Resulta particularmente trágico y censurable cuando en la teología católica o incluso en los seminarios se difunden falsas doctrinas o se relativiza la fe. Entonces, el veneno de las falsas doctrinas y prácticas penetra en la Iglesia; la cabeza de la serpiente se eleva…

¡La fe es una virtud teologal! La Iglesia nos enseña la recta fe. Ahora, si en un punto tan elemental se da una irrupción, como es la de no creer ya en la Resurrección corporal de los muertos, lo cual profesamos solemnemente en el Credo, entonces se disipará cada vez más la luz de la fe. Posiblemente, entonces se pondrán en duda también otros artículos de fe, y así entra la oscuridad en el alma. No en vano el Señor dijo que “ni una tilde de la Ley” perdería vigencia (cf. Mt 5,18).

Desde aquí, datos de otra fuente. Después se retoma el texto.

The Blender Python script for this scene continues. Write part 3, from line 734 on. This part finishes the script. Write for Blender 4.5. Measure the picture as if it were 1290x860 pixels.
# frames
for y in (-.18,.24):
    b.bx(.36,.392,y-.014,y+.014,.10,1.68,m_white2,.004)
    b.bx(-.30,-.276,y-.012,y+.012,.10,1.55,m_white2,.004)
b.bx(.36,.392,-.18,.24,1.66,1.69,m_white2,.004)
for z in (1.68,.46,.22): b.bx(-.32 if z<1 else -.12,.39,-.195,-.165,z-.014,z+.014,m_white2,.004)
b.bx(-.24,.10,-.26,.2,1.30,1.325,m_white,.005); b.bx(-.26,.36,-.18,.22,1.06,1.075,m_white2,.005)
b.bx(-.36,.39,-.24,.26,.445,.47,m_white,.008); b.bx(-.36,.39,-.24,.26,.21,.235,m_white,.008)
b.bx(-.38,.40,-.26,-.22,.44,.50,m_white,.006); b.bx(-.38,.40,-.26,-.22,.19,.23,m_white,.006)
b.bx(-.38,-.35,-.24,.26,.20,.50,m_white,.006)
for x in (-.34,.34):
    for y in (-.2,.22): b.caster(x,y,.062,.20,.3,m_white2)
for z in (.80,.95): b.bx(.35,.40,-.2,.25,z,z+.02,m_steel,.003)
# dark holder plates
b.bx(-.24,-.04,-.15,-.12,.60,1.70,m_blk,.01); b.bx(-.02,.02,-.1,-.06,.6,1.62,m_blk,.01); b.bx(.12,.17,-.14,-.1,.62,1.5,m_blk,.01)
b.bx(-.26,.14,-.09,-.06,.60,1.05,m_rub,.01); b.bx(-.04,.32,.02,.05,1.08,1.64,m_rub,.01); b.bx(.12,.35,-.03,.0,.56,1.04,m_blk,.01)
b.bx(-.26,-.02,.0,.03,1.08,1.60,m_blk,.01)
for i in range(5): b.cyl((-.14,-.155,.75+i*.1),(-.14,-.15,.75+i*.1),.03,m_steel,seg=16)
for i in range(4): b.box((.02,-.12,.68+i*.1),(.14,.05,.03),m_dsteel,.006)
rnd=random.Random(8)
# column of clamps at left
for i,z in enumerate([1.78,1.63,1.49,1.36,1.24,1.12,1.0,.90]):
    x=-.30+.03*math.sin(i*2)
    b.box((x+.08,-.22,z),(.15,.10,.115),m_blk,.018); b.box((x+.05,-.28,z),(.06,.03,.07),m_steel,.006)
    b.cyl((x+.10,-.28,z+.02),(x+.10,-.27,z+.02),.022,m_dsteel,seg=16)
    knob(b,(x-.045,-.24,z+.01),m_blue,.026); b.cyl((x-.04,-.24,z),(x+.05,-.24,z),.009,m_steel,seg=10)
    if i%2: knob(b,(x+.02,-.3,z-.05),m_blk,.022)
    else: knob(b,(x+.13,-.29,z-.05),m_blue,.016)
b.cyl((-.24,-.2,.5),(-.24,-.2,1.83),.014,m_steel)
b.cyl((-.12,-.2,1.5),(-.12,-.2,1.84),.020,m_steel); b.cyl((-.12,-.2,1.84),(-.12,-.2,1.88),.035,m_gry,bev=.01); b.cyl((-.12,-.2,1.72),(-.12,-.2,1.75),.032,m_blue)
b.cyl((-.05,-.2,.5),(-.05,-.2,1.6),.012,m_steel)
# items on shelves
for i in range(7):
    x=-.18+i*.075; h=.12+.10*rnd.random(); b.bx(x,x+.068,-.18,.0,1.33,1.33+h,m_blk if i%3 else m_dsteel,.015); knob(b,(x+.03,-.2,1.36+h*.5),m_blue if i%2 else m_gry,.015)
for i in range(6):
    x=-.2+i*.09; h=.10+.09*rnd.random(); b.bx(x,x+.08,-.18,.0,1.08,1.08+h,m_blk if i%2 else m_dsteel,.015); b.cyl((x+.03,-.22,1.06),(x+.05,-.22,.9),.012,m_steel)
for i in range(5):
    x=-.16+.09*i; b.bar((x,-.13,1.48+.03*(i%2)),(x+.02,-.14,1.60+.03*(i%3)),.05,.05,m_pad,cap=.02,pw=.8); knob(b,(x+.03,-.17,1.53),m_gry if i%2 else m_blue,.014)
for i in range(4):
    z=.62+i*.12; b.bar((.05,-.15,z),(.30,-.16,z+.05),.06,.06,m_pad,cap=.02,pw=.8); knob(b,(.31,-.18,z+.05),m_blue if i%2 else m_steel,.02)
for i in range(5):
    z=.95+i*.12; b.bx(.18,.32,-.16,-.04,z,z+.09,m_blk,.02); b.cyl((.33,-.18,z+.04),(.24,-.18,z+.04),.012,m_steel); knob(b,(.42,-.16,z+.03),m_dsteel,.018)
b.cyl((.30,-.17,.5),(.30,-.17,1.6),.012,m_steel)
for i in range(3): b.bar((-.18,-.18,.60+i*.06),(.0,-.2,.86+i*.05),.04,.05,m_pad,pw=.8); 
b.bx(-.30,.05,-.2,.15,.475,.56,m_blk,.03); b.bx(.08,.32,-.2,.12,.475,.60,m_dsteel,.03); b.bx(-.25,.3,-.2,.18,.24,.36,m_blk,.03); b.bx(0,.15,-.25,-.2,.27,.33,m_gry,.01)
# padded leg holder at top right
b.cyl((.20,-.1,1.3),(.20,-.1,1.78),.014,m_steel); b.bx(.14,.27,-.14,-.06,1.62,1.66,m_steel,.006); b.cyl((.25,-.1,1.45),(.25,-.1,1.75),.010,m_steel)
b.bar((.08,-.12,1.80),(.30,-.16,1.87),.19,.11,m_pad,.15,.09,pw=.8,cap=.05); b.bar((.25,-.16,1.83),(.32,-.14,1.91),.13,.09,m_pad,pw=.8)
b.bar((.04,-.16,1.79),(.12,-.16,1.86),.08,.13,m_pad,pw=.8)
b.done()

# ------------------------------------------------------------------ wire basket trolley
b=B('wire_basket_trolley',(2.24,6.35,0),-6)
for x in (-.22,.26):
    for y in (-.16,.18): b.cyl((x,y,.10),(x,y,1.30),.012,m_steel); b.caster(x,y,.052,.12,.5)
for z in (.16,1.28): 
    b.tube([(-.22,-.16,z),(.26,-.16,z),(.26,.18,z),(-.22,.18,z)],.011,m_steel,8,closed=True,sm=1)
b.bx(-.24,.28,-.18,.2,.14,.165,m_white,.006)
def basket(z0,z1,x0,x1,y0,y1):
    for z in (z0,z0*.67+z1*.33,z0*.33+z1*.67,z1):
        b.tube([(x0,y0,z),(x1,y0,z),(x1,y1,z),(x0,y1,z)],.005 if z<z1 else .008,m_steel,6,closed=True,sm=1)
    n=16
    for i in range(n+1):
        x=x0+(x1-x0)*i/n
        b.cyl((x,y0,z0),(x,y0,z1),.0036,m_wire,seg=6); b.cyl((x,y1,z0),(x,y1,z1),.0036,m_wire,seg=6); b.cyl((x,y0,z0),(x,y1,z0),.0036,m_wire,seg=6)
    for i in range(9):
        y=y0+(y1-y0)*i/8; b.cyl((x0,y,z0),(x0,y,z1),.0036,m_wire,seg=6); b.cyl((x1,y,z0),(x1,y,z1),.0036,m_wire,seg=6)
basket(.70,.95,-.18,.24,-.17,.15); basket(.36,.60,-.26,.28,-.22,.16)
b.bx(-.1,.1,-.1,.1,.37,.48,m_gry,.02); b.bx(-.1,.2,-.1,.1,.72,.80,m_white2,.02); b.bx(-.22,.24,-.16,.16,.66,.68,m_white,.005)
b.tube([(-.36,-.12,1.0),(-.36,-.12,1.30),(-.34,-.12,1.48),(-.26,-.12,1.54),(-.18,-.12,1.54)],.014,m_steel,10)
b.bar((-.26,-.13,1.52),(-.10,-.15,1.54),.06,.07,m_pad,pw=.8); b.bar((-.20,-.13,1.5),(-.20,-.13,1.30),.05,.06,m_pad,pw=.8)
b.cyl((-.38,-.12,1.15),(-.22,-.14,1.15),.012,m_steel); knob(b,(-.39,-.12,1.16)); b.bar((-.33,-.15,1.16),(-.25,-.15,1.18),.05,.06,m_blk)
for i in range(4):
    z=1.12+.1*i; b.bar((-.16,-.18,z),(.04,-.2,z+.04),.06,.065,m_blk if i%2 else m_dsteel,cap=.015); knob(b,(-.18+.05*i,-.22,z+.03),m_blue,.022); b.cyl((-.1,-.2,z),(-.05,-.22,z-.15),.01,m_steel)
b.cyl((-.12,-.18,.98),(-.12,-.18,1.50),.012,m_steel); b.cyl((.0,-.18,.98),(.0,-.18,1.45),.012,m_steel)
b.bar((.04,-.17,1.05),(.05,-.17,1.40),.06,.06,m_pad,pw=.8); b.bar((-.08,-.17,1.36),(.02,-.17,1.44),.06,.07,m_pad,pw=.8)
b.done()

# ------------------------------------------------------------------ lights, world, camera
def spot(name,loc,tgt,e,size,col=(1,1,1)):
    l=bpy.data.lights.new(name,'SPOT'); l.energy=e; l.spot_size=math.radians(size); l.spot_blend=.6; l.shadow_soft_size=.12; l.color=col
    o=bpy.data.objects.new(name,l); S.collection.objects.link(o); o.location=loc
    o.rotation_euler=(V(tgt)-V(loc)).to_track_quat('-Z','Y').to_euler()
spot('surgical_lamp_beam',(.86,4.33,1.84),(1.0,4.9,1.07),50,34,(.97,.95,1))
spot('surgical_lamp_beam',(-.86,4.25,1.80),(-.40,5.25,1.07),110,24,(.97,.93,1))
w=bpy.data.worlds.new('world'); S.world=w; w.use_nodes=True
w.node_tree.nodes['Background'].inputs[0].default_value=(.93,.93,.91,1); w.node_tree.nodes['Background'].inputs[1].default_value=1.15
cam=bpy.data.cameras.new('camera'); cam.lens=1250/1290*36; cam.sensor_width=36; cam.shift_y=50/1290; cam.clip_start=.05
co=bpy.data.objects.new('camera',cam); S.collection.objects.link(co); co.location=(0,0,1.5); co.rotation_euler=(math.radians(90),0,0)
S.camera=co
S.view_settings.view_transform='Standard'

Lo que hemos dicho con respecto a la Resurrección de los muertos, cuenta también para los otros contenidos de la fe. No se debe permitir ninguna irrupción, porque esta obra de arte –el edificio espiritual de la fe– es un conjunto inseparable; y podemos agradecerle al Señor de rodillas por haberle confiado a Su Iglesia la fe segura e inmutable, y por haberla preservado hasta el día de hoy, gracias a la ayuda del Espíritu Santo.

Entonces, es tanto más importante vivir de la verdad de la fe, pues ésta nos protege de los dardos encendidos del enemigo, como dice San Pablo en la Carta a los Efesios (cf. Ef 6,16). Recordemos que la fe no es un logro del intelecto; sino un brillante don de Dios, que nosotros, por nuestra parte, hemos de custodiar. La fe es un escudo lo suficientemente fuerte para rechazar todo lo que la ataca, siempre y cuando nos mantengamos firmes en ella…

Es el Espíritu Santo quien nos atestigua que Jesús es el Hijo de Dios (cf. 1Cor 12,3), y no simplemente un profeta o un sabio como los hubo muchos otros. El mismo Espíritu es el que testifica que la doctrina de la Iglesia es la verdad.

Esta doctrina de la Iglesia no es simplemente algo que aprendimos en el catecismo, pero que después no tiene influencia concreta en nuestra vida. ¡No! ¡Es una realidad de fe, que influye en nuestra vida espiritual!

Tomemos como ejemplo la Resurrección corporal de Cristo… Esta certeza de fe enfoca nuestro interior en el más allá, sin por eso descuidar las tareas que nos corresponden en este mundo. La Resurrección nos convierte en personas que aspiran “a las cosas de arriba, no a las de la tierra” (Col 3,2); que se dirigen a aquellas realidades celestiales y pueden siempre traerlas a la memoria, más aún cuando la vida terrenal va llegando a su fin y las fuerzas corporales empiezan a desvanecerse. La fe en la Resurrección nos ayuda a no enredarnos en la vida terrenal; sino a enfocarnos en nuestra última meta y a elevar la mirada. Nos da la fortaleza para perseverar en el camino, particularmente en el sufrimiento. ¡La muerte no tiene la última palabra; sino la vida eterna! Recibiremos entonces un cuerpo que no podrá envejecer ni morir.

Si interiorizamos una y otra vez la Resurrección del Señor, ésta se asentará en nuestra alma como una esperanza permanente. La Resurrección de Jesús testifica la Resurrección de los muertos, que cuenta para todos los hombres, y nos invita a anunciarla a través de nuestra vida, para que las personas se enteren de que el Señor resucitó, y se dirijan a Él con alegría.